Adding Animation
Animation in Link Studio is an entrance effect: a block gently appears as the visitor scrolls it into view. It is a nice way to draw the eye to something important, as long as you use it with a light touch (see Use animation sparingly).
Animation lives on the Container, so the way to animate anything is to put it inside a Container and turn the animation on there.
How to animate a block
Make sure it is in a Container
If the block you want to animate is already inside a Container, you are ready, just select that Container. If it is not, wrap it: select the block, open its action bar, and choose Wrap with Container (see Moving Components Around).

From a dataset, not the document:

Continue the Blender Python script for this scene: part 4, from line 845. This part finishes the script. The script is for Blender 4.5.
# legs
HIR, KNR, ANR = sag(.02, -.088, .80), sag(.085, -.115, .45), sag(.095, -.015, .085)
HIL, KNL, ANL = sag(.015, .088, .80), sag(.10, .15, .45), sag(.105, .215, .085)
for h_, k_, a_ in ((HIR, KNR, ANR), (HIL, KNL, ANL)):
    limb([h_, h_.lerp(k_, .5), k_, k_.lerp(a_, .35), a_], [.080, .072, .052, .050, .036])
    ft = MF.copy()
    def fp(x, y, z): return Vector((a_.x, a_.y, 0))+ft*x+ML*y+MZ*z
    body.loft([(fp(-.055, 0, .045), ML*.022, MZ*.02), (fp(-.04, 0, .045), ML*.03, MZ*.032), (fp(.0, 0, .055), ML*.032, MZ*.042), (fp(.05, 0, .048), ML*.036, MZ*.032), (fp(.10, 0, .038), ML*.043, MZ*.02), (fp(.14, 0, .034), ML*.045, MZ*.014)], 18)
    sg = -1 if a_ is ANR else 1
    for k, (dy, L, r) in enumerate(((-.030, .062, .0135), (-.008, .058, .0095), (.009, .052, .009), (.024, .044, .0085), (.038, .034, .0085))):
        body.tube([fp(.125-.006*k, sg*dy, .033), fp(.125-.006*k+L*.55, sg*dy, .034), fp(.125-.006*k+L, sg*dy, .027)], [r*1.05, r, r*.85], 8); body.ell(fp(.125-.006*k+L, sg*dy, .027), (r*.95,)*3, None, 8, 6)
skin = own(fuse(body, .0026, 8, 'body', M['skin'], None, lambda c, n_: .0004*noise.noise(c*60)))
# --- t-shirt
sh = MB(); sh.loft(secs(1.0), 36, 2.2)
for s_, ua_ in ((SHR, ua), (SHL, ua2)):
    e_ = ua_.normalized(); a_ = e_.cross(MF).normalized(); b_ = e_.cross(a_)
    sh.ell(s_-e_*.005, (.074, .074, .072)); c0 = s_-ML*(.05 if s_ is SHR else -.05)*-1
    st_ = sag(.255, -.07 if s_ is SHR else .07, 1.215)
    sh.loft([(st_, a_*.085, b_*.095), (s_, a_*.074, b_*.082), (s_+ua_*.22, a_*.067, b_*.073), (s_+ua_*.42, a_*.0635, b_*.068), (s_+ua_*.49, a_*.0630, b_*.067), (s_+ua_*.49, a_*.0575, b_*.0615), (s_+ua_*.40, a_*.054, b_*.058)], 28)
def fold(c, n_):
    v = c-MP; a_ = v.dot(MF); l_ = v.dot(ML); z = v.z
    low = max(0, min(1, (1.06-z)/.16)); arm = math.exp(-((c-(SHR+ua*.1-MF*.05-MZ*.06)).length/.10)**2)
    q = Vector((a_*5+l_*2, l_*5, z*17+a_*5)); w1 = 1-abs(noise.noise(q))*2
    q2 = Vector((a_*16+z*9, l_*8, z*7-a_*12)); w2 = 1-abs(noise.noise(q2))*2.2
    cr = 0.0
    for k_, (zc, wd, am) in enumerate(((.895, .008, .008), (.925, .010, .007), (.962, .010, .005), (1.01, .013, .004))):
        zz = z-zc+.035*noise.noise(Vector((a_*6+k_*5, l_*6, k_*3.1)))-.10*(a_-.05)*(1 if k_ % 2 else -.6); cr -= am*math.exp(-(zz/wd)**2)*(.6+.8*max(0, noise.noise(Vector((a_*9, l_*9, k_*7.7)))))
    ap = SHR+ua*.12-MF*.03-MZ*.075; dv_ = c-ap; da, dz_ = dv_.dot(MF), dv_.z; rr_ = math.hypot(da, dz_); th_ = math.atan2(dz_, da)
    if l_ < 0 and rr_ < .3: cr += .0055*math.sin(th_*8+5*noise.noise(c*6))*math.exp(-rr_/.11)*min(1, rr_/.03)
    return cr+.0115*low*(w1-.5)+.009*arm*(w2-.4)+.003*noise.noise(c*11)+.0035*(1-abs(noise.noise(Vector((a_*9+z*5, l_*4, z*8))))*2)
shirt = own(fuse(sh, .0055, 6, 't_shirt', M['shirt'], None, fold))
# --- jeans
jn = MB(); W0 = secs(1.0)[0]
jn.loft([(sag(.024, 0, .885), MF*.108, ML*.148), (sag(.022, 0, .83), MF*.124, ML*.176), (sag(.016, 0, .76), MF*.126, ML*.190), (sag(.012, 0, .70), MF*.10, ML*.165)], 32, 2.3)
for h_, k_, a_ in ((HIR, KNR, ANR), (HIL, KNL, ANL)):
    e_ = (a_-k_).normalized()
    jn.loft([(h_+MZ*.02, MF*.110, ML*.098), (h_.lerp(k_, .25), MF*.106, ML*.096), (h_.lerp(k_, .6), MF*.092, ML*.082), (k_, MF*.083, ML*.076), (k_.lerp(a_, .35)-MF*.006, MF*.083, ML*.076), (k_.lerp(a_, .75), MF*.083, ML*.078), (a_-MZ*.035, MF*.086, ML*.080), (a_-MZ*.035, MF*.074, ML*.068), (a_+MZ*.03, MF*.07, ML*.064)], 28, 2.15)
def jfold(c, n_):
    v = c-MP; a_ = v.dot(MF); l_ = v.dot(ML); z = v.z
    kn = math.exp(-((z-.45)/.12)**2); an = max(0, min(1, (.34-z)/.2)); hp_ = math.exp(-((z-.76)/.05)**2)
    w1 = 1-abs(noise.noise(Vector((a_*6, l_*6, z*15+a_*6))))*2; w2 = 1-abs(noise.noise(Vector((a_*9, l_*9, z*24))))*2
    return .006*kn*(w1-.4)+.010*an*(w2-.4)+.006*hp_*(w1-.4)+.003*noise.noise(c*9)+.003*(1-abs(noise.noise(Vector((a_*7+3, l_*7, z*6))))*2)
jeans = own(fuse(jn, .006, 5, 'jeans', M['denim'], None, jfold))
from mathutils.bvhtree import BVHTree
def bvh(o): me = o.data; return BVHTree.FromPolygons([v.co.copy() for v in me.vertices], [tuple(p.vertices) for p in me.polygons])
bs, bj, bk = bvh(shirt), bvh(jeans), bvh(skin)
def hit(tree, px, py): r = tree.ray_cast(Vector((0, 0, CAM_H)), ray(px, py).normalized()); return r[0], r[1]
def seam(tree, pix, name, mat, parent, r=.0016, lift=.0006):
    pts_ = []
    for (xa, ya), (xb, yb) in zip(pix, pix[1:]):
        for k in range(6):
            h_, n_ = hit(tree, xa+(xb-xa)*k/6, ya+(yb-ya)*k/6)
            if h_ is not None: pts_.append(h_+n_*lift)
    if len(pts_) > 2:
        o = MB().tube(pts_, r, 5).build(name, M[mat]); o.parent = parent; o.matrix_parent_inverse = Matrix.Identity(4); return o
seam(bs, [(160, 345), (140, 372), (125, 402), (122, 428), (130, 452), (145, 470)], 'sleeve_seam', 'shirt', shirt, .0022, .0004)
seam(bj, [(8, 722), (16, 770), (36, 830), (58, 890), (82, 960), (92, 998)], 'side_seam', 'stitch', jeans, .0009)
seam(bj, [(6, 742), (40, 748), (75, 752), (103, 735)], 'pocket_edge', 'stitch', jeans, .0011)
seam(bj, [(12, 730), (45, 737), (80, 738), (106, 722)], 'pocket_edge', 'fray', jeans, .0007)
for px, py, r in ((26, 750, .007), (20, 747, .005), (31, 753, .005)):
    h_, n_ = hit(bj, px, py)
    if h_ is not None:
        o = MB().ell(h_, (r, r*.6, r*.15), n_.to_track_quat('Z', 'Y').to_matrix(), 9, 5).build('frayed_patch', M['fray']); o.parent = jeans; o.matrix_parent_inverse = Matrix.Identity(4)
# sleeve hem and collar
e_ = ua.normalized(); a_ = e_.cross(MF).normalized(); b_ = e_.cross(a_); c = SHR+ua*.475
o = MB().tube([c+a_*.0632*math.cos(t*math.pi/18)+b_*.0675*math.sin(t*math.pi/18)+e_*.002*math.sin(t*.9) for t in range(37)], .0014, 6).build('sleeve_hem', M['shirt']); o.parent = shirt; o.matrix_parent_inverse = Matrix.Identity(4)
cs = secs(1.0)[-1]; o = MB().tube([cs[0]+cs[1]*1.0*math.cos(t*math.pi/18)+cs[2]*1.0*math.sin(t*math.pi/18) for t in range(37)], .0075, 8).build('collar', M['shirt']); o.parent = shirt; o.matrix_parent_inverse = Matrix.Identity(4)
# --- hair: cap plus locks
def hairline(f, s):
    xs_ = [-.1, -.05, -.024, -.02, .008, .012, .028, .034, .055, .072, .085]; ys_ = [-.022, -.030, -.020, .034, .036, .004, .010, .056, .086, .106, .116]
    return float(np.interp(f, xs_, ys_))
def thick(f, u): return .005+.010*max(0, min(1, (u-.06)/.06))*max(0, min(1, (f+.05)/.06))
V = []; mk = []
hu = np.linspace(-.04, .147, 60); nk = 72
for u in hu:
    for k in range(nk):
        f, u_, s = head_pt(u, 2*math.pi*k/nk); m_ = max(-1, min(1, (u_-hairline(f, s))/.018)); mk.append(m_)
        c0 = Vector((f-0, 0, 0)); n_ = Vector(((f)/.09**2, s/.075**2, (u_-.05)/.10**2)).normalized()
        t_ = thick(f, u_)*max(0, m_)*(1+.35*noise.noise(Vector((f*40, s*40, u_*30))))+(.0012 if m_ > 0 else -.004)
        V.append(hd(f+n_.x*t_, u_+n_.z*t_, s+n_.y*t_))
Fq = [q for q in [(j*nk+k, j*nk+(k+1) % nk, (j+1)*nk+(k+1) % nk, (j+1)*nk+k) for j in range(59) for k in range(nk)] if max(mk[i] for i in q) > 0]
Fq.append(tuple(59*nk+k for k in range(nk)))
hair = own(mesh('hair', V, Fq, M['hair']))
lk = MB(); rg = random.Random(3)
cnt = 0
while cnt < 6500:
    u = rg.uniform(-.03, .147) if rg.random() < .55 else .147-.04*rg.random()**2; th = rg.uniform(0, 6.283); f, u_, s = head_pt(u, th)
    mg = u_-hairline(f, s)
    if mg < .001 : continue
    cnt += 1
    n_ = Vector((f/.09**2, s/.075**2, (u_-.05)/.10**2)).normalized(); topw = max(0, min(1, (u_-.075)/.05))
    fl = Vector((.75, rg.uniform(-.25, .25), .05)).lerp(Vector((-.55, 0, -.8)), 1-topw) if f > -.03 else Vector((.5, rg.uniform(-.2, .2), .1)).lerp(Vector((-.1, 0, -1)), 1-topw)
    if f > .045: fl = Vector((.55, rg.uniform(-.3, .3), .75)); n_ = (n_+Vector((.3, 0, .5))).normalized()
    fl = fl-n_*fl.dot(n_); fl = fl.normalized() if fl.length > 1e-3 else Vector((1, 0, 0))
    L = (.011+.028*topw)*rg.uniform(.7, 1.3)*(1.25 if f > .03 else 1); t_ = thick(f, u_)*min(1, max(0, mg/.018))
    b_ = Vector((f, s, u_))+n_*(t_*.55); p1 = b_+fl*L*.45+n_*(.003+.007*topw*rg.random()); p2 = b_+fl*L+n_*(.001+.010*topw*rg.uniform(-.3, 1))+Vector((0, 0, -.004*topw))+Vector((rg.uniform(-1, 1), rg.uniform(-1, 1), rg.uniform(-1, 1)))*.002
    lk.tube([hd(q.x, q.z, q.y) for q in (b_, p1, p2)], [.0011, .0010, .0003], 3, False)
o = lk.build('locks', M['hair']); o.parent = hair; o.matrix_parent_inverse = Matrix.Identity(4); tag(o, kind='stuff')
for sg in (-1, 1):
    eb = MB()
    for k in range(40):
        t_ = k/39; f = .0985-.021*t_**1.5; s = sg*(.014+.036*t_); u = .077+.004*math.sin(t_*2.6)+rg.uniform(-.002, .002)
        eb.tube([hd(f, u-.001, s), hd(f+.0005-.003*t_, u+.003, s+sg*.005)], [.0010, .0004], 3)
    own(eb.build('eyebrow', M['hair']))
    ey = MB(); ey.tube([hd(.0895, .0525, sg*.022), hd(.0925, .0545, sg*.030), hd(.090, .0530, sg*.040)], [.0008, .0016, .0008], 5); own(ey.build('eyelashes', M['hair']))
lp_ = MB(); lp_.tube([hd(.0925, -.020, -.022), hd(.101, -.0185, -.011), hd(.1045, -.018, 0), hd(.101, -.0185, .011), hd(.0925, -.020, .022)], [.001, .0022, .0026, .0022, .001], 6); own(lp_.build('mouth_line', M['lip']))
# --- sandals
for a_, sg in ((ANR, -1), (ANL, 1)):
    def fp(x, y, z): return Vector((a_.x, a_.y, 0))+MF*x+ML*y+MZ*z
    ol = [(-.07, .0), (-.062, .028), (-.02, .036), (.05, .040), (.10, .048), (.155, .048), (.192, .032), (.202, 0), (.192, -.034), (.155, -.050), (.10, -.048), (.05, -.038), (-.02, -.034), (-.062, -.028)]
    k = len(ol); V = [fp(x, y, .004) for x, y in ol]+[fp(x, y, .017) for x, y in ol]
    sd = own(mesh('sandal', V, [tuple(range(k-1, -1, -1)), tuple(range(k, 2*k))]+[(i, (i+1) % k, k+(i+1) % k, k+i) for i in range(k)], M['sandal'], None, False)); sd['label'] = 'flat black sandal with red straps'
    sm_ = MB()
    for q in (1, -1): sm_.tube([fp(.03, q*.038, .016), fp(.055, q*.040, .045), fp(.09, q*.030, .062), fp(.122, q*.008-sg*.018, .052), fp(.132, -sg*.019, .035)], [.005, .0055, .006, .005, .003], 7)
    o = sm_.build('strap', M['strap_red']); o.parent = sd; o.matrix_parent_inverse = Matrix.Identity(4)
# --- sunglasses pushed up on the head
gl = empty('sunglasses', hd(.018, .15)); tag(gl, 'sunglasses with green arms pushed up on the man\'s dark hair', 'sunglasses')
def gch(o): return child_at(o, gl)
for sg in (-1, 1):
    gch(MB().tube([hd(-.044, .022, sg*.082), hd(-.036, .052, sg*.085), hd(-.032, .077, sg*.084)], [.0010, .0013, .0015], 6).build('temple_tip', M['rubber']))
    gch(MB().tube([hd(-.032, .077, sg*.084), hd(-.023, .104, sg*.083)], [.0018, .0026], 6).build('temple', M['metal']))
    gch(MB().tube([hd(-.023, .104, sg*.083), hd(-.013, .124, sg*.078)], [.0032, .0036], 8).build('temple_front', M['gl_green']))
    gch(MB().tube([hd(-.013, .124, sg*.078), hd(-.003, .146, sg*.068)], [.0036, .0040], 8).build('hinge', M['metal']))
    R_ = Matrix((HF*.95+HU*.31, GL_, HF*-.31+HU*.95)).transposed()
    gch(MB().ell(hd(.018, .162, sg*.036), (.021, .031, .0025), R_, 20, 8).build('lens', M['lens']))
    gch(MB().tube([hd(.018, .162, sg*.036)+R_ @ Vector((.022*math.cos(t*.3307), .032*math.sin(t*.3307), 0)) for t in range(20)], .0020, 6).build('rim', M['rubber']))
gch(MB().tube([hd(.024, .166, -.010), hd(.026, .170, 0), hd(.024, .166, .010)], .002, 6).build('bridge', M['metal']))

Open the Animation section
With the Container selected, open the Animation section in the Fields panel and turn on Enable Entrance Animation.
Choose how it enters
Set the Type, Source, Duration, and Delay (all covered below).
Preview it
The effect plays when the block scrolls into view, so scroll the page (or open a preview) to see it. It does not loop; it plays once as the block appears.
Because the animation is on the Container, everything inside it animates together. Wrap a heading, some text, and a button in one Container to have the whole card enter as a unit.
Animation options
Use animation sparingly
Motion is powerful precisely because it stands out, so a little goes a long way. Overdoing it makes a page feel busy, slows it down, and can genuinely bother some visitors.
Movement on a screen can cause discomfort or dizziness for people with motion sensitivity, and heavy animation makes a page harder to follow for everyone. Keep it gentle: prefer Fade In over Bounce In for large areas, keep durations short, and avoid long delays that leave content hidden while the visitor waits.
When it helps
- Bringing attention to one key thing, like a hero headline or a main call to action.
- A soft fade as a section scrolls into view, to make the page feel considered.
- A single, subtle effect used consistently down the page.
When to hold back
- Animating every block. If everything moves, nothing stands out, and the page feels chaotic.
- Big bouncy entrances on lots of elements, or on long blocks of text people are trying to read.
- Long durations or delays on important content. Visitors should not have to wait for your message to appear.
Pick one or two moments per page worth animating, use a short Fade In, and leave the rest still. Then check the whole page scrolls smoothly before you publish.